Determine how many lines contain the string "continues", then reply with that figure only.

── SUPPLIED MATERIAL ──

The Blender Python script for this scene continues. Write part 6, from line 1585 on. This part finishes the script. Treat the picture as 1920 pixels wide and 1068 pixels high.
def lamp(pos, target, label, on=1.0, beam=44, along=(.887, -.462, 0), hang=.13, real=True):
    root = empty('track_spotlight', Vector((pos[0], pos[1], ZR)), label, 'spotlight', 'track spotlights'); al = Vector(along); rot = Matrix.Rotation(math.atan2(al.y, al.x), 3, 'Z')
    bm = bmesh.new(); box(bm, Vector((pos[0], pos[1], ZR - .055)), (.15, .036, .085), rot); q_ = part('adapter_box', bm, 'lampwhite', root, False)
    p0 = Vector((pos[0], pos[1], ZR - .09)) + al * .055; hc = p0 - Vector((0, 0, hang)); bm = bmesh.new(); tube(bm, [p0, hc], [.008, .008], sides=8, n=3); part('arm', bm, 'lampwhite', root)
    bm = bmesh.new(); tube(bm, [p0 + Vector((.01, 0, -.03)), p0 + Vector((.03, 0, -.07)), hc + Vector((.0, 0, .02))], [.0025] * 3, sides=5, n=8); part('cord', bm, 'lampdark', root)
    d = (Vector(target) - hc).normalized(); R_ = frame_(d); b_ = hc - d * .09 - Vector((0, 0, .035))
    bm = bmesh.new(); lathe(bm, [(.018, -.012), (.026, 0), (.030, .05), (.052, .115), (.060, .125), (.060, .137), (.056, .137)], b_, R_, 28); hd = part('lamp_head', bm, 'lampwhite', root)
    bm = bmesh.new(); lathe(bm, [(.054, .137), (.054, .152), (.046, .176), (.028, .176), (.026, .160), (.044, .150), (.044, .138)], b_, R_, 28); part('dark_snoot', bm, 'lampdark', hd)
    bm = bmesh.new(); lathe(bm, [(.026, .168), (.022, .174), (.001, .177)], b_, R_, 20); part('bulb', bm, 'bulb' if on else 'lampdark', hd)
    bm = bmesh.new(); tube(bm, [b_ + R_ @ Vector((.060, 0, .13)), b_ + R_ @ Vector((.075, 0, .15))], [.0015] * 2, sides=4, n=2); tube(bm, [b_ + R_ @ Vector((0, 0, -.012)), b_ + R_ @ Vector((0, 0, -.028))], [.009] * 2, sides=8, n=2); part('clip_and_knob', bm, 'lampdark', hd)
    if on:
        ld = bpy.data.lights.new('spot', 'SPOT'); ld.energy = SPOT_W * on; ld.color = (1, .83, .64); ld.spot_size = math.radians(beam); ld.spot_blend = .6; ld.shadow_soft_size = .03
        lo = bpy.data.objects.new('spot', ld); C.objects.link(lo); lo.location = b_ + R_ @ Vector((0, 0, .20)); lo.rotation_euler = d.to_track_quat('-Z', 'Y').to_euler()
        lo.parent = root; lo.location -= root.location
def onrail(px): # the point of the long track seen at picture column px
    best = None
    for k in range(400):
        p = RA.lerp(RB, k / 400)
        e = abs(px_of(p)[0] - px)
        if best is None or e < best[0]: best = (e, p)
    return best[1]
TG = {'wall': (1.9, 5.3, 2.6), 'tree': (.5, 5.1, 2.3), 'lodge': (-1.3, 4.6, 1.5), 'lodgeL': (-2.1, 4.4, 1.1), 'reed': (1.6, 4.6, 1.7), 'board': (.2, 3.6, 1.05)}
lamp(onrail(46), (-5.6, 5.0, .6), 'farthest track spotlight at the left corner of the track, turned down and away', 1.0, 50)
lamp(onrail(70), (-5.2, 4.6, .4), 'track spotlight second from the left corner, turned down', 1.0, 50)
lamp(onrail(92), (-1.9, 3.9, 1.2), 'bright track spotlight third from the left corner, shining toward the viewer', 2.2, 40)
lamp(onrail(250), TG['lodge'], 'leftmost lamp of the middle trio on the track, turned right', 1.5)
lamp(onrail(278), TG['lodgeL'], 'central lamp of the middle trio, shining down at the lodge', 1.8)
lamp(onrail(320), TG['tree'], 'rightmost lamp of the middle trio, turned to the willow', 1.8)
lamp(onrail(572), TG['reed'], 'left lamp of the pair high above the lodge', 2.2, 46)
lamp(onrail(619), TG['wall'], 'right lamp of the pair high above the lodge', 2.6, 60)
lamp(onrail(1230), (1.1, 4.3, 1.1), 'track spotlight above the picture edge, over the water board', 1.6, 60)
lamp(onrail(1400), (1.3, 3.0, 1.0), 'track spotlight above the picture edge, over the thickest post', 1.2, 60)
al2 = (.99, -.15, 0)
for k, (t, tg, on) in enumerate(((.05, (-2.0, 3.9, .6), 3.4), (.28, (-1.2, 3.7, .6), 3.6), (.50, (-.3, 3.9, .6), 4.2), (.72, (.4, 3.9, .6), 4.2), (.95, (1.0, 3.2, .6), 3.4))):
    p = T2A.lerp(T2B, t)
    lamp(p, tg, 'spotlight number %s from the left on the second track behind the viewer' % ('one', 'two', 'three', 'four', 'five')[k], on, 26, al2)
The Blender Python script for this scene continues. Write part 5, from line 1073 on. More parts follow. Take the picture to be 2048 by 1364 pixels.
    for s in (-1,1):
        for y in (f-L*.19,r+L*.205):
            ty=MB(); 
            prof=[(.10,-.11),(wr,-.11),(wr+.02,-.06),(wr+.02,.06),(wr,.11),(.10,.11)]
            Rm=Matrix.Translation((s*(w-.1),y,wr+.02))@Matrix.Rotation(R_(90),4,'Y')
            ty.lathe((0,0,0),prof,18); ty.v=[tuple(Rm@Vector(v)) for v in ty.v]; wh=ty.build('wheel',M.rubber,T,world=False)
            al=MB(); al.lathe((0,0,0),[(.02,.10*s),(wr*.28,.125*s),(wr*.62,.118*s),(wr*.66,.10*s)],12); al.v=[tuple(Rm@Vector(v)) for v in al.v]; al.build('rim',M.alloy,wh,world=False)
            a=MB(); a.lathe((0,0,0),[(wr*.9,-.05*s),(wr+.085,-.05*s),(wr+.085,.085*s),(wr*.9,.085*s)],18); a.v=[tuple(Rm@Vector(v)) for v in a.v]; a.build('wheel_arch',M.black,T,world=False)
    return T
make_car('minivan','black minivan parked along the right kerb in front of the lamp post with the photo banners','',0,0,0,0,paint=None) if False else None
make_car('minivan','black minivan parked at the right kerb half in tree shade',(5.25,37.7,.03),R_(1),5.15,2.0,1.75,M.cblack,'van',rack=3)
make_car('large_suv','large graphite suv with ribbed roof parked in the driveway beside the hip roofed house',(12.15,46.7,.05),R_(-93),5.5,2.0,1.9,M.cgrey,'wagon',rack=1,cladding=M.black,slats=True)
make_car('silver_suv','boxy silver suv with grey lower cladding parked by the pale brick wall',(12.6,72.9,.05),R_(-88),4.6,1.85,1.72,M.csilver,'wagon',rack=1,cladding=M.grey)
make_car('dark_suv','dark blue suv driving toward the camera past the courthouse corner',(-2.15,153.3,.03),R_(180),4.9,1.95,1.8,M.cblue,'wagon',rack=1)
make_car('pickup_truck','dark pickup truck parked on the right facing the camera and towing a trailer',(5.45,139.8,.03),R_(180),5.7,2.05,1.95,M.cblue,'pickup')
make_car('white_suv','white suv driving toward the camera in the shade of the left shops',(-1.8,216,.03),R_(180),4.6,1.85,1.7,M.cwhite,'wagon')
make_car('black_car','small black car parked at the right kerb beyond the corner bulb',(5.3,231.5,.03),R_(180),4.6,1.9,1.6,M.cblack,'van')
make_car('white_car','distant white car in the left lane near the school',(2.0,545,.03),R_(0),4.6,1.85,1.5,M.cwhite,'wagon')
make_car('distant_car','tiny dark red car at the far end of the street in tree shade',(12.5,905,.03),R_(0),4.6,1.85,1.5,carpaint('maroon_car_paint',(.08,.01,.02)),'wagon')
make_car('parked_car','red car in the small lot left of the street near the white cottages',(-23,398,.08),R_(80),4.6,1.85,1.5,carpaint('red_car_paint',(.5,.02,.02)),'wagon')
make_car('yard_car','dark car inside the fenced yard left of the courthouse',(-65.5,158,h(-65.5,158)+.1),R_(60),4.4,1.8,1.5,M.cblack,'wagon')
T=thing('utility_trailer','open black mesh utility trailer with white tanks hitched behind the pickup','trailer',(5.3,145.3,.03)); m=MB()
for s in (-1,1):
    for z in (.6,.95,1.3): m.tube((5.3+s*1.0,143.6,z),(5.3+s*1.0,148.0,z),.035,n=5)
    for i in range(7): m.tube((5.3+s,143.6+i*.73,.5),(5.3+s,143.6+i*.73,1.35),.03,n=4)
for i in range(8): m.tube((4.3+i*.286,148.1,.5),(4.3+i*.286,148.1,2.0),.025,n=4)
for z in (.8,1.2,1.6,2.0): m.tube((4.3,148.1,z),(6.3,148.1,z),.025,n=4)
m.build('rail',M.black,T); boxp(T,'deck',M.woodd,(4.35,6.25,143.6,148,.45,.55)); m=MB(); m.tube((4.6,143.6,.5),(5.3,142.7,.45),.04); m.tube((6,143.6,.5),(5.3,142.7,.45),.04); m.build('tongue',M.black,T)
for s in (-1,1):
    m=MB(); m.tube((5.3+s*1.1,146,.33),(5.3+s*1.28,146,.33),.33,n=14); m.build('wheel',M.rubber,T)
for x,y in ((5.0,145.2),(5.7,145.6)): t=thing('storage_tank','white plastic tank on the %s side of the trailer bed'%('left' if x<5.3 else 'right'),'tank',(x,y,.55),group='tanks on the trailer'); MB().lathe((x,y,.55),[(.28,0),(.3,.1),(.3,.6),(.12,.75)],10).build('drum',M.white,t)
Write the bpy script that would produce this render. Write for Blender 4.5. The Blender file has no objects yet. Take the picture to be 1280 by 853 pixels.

───

**TASK RESULT:** 2